In this paper, the blockchain mechanism separates the data flow from the transaction flow. LLBF brings lower packet overhead and transmission latency. The package overhead only increases as the number of CHs increases. Since packets are routed directly to the requester, end-to-end latency is not subject to the number of CHs. It also can be observed that with time going, CHs generates and verifies more and more blocks, and mutual trust and relationship is established between them. The number of verifying transactions gradually decreases as CHs establishes Trust between each other. Conversely, as the number of validated blocks increases, the number of transactions that need to be validated reduces.
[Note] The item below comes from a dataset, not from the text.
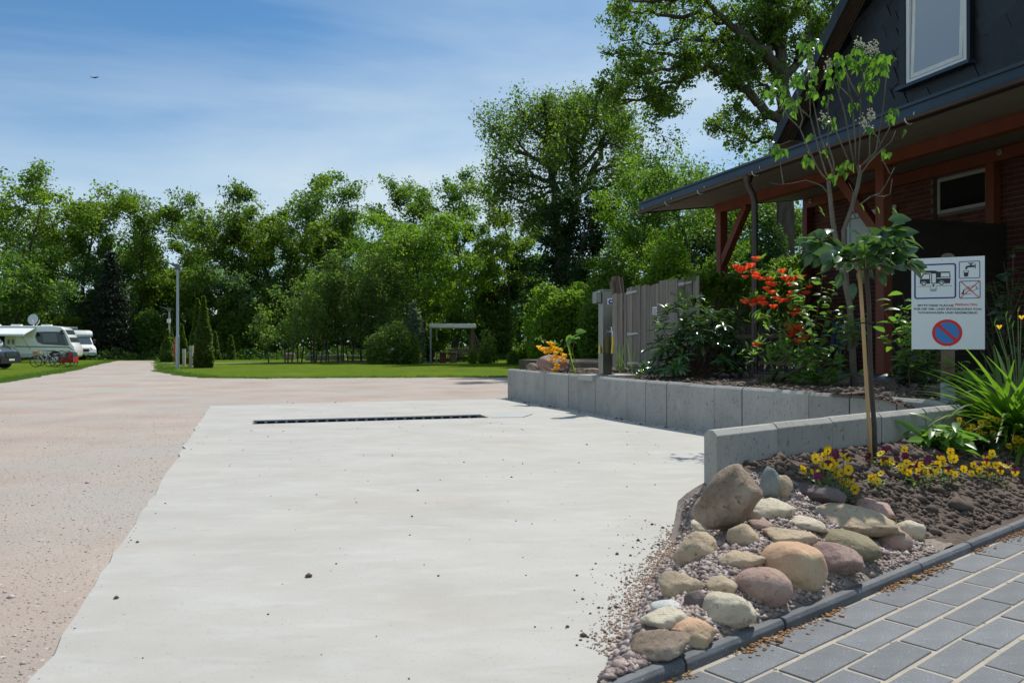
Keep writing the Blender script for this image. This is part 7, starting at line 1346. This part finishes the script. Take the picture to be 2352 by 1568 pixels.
def wheel(fn, x, y, r_, parent, side=1):
    w_ = link('wheel', bpy.data.meshes.new('wheel'), parent); c0 = fn(x, y, r_); ax = fn(x, y + 1, r_) - c0
    bpy.data.objects.remove(w_); w_ = B().cyl(c0, ax, r_, 0.24, 24).obj('wheel', 'rubber', parent, smooth='auto', bevel=0.02); B().cyl(c0 + ax * 0.125 * side, ax, r_ * 0.62, 0.02, 20).obj('rim', 'rim', w_)
    for k in range(7): t = 6.283 * k / 7; B().cyl(c0 + ax * 0.138 * side + (fn(x + math.cos(t) * r_ * 0.42, y, r_ + math.sin(t) * r_ * 0.42) - c0), ax, r_ * 0.10, 0.012, 8).obj('rim_hole', 'car_plastic', w_)
# --- awning motorhome (integrated), side towards us, facing right
mh, f = vehicle('motorhome', 'long white motorhome with rolled-out awning, dish on the roof and dark cab window', 'motorhome', (at(166, 62) - 3.3, 62.0, 0), math.radians(13))
prof = [(-3.5, 0.42), (-3.5, 2.62), (-3.35, 2.78), (2.0, 2.80), (2.55, 2.72), (2.78, 2.52), (3.05, 2.0), (3.20, 1.55), (3.42, 1.25), (3.5, 0.95), (3.48, 0.50), (3.3, 0.38)]
side_prism(f, prof, -1.12, 1.12, 'car_white', 'body', mh, 0.07, 3)
plate(f, [(0.85, 1.122, 2.32), (1.3, 1.122, 2.36), (2.55, 1.122, 2.36), (2.66, 1.122, 2.2), (2.95, 1.122, 1.28), (2.3, 1.122, 1.32), (1.25, 1.122, 1.38), (0.9, 1.122, 1.55), (0.74, 1.122, 1.95)], 'glass_dark', 'cab_window', mh)
plate(f, [(1.25, 1.135, 2.22), (2.2, 1.135, 2.22), (2.3, 1.135, 1.55), (1.3, 1.135, 1.55)], 'windscreen', 'side_pane', mh, (0, 0.004, 0))
plate(f, [(2.60, 1.123, 2.30), (2.75, 1.123, 2.30), (3.12, 1.123, 1.30), (2.96, 1.123, 1.28)], 'car_grey', 'window_pillar', mh, (0, 0.016, 0))
ws = B().add([f(2.80, y, 2.50) for y in (-1.02, 1.02)] + [f(3.215, y, 1.55) for y in (1.02, -1.02)], [(0, 1, 2, 3)]); ws.prism([f(2.80, -1.02, 2.50), f(2.80, 1.02, 2.50), f(3.225, 1.02, 1.56), f(3.225, -1.02, 1.56)], f(0.012, 0, 0.006) - f(0, 0, 0)); ws.obj('windscreen', 'windscreen', mh)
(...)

Once 60 blocks are produced, trust between the CH reaches its highest level. From here, the number of transactions to verify and the processing time is fixed.

6. Conclusions

In this paper, we propose a LLBF for IIoT edge computing application. The corresponding blockchain operation is designed for the edge devices with different resource capabilities. In RCL, resource constrained nodes are subdivided into clusters to maximize the scalability. In order to reduce the asynchronism of block operation in network delay, a time consistency algorithm is designed, which limits the number of different blocks generated in the consensus cycle. To improve the throughput of blockchain, a dynamic trust right confirmation algorithm is designed. Each node accumulates evidence about other nodes based on the validity of the original blocks they generate. A high throughput management mechanism is proposed to determine the blockchain efficiency. Finally, an operation example of locally resource constrained device on data transaction simulation experiment is presented. We have implemented data trust mechanisms in RCL blockchain performance analysis. In the future, we will further explore the blockchain implementation mechanism among the RCL, REL and Cloud-computing layer, so as to expand their application areas, and conduct quantitative research and analysis on their operational efficiency.